Par ailleurs, l’avocate de la famille a précisé que la préfecture du Rhône savait où les trouver pour venir les expulser, quand le délai pour partir volontairement dans leur pays a expiré, le 25 mars dernier. La famille était hébergée, à ce moment-là, dans des bungalows installés dans le cadre du plan froid piloté par la préfecture.

Ce qui a amené Céline Amar à insister sur le caractère déloyal du comportement de l’administration :

« Qu’est-ce qui fait qu’il a y eu une urgence à les interpeller et à les placer au centre de rétention ? Il semble que le préfet ait utilisé le placement en rétention pour ne pas avoir à les héberger de nouveau comme le lui ordonnait le tribunal ».

 

« L’Etat transforme les droits en guet-apens »

L’avocate de la préfecture, Dominique Schmitt, rejette toutes ces accusations :

« On ne peut pas dire qu’il y a une corrélation exacte entre les services de l’hébergement et la police. Malheureusement nous ne sommes pas dans un monde parfait où les décisions des uns seraient connues des autres. Qu’on ne vienne pas me dire qu’on aurait attendu de les héberger pour les arrêter ! »

 

Une certitude, en revanche, la famille M. n’a pas communiqué l’adresse de son hôtel à la police. Qui, mis à part les services de la préfecture en charge de l’hébergement, aurait pu transmettre cette information à la police ?

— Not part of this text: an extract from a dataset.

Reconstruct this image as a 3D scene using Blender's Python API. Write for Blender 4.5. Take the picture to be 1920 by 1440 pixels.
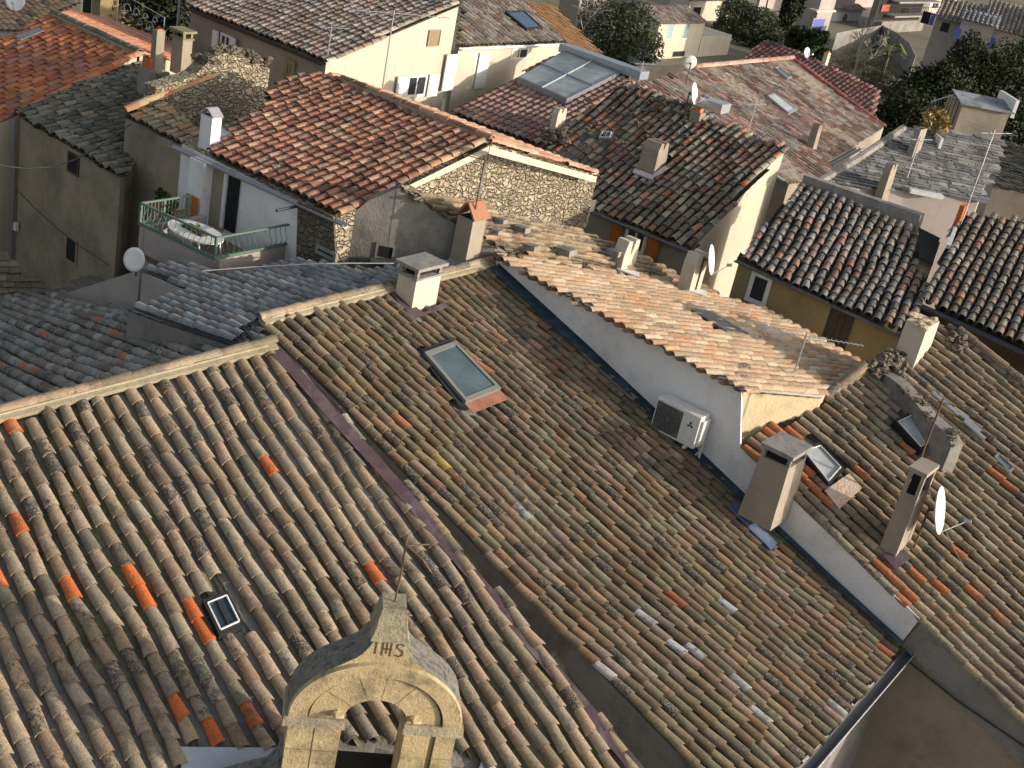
import bpy, math, random
import numpy as np
from math import radians, sin, cos, pi, hypot, atan2, floor, ceil
sc = bpy.context.scene
for o in list(bpy.data.objects): bpy.data.objects.remove(o)
C = sc.collection
V = lambda *a: np.array(a, dtype=float)

# ------------------------------------------------------------ camera, world, sun
FPX = 2400.0
_D = hypot(1100, 5060); TH = atan2(FPX, _D); SX, SY = -1100/_D, 5060/_D
CF = V(0, cos(TH), -sin(TH)); _U0 = V(0, sin(TH), cos(TH)); _X = V(1, 0, 0)
CR = SY*_X - SX*_U0; CU = SY*_U0 + SX*_X
cam = bpy.data.objects.new('camera', bpy.data.cameras.new('camera')); C.objects.link(cam)
from mathutils import Matrix, Vector
cam.matrix_world = Matrix(((CR[0], CU[0], -CF[0], 0), (CR[1], CU[1], -CF[1], 0), (CR[2], CU[2], -CF[2], 0), (0, 0, 0, 1)))
cam.data.lens = 36*FPX/1920; cam.data.sensor_width = 36; cam.data.clip_end = 3000; cam.data.clip_start = .1
sc.camera = cam
SAZ, SEL = -10.0, 13.5
w = bpy.data.worlds.new('World'); sc.world = w; w.use_nodes = True
nt = w.node_tree; sky = nt.nodes.new('ShaderNodeTexSky'); sky.sky_type = 'NISHITA'; sky.sun_disc = False
sky.sun_elevation = radians(SEL); sky.sun_rotation = radians(90-SAZ); sky.air_density = 1.0; sky.dust_density = 3.0
bg = nt.nodes['Background']; hs_ = nt.nodes.new('ShaderNodeHueSaturation'); hs_.inputs['Saturation'].default_value = .45; nt.links.new(sky.outputs[0], hs_.inputs['Color']); nt.links.new(hs_.outputs[0], bg.inputs[0]); bg.inputs[1].default_value = .15
sl = bpy.data.lights.new('sun', 'SUN'); sl.energy = 3.4; sl.angle = radians(.5); sl.color = (1, .88, .73)
so = bpy.data.objects.new('sun', sl); C.objects.link(so)
sdir = V(cos(radians(SEL))*cos(radians(SAZ)), cos(radians(SEL))*sin(radians(SAZ)), sin(radians(SEL)))
so.rotation_mode = 'QUATERNION'; so.rotation_quaternion = Vector(sdir).to_track_quat('Z', 'Y'); so.location = (40, -20, 40)
sc.view_settings.view_transform = 'Standard'; sc.view_settings.look = 'None'
sc.view_settings.exposure = 0.52; sc.view_settings.gamma = 1
sc.render.engine = 'CYCLES'; sc.cycles.max_bounces = 5; sc.render.resolution_x = 1024; sc.render.resolution_y = 768
ZG = -17.5
RAZ = 56.9
def az(a): return V(cos(radians(a)), sin(radians(a)), 0)
R = az(RAZ); Q = az(RAZ-90); UP = V(0, 0, 1)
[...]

Pour les associations engagées sur le droit au logement, la concomitance des dates (le 10 avril : hébergement; le 12 avril : arrestation et placement au centre de rétention) les conforte dans l’idée que la préfecture a accéléré le placement en rétention. Marc Uhry, le directeur régional de la Fondation Abbé Pierre, déclare :

« On utilise le droit au séjour pour échapper au droit au logement. L’Etat instrumentalise le placement en rétention pour se soustraire à une décision de Justice. Si l’Etat, garant de la loi, essaye de s’y soustraire, cela pose un grave problème ».

 

Le tribunal administratif a rendu immédiatement sa décision : le placement en rétention a été annulé mais pas l’obligation de quitter le territoire. Conclusion de cet imbroglio juridique, les M. sont retournés à l’hôtel ce vendredi soir où ils devraient être assignés à résidence, en attendant que l’Azerbaïdjan les accepte sur son territoire.